Naquele tempo a massa era tão grande que a frente do cortejo
já dobrava a Joaquim Nabuco, no Canto do Quintela, e ainda havia gente saindo
da Catedral. Era realmente um impressionante movimento de massa.
Mas o fervor religioso do povo se manifestava mesmo na
Semana Santa. A cidade parava e só se mantinham as atividades essenciais.
Muitos não trabalhavam nem em casa, atemorizados pelas histórias que se
contavam de desgraças acontecidas aos que cometiam esse sacrilégio.
A abstinência de carne era total, as rádios só tocavam
músicas sacras ou clássicas e os cinemas só passavam o tradicional “Vida,
Paixão e Morte do Nosso Senhor Jesus Cristo”, que levava boa parte da plateia
às lágrimas. Era tão arraigado o respeito a essa data, que a maioria das
prostitutas se recusava a receber a clientela.
O ardor da minoria protestante não era menos intenso, o que
explica a miniguerra religiosa que então aconteceu.
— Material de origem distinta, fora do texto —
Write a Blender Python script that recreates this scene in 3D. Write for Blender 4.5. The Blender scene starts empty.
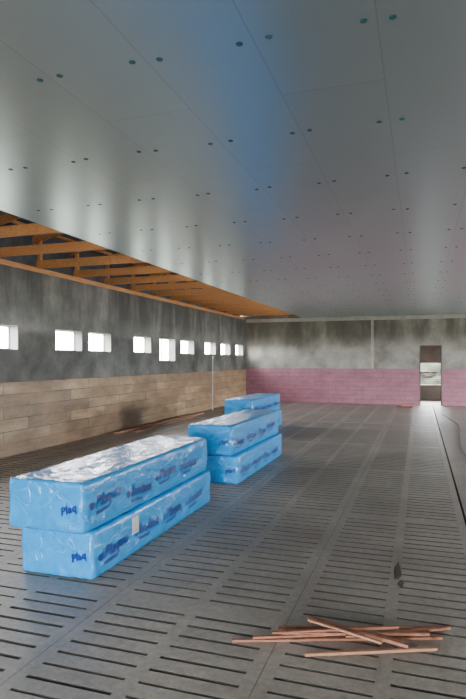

Em 1950, chegou a Manaus um pastor batista chamado Martins,
ardoroso orador sacro, que fazia pregações candentes nos templos e através de
uma emissora de rádio.
Nessas prédicas não se limitava a ensinar a sua
doutrina, mas enveredava também por ataques à Igreja Católica, correndo a
informação, não sei se verdadeira, de que se excedia, investindo contra alguns
dos mais sagrados dogmas e sacramentos católicos, como a eucaristia e a
santidade da Virgem Maria.
O assunto era objeto de comentários irritados em
toda a cidade. Irritação agravada pela circunstância de o pastor ser um ex-padre
convertido.
Um dia, os batistas cometeram a imprudência de convocar uma
concentração para a Praça da Saudade, à noite, na qual falaria o controvertido
pastor. Na hora designada, alguns padres salesianos reuniram um grupo numeroso
de alunos no pátio do colégio, os quais, depois de ouvirem exaltados discursos,
proferidos por sacerdotes e leigos, marcharam para a concentração armados de
pedras e porretes.
Lá, dissolveram a manifestação violentamente, provocando
ferimentos em várias pessoas, inclusive no pastor e político Antunes de
Oliveira, com uma pedrada na cabeça. Dizem que Antunes guardou até o fim da
vida a pedra que o atingiu. A confusão só terminou com a chegada da polícia.
Felizmente, a guerra também terminou ali, sem deixar sequelas.
No dia seguinte, dirigentes evangélicos publicaram várias
notas de protesto, uma das quais assinada, entre outros, pelo meu prezado João
Chrysóstomo de Oliveira, então presbítero. Os católicos não responderam, o pivô
dos acontecimentos abandonou a cidade e o inquérito policial instaurado foi
arquivado meses depois na Justiça.
A partir daí houve como que um acordo tácito de silêncio em
torno dos fatos, até que caíssem no esquecimento. Ainda estávamos longe do
ecumenismo de João XXIII, as relações entre católicos e protestantes não eram
propriamente cordiais, mas não se manifestavam em forma de hostilidade aberta.
Como os amazonenses não chegam a ser bem irlandeses, não
seria mesmo de esperar que Manaus se transformasse numa Belfast tropical.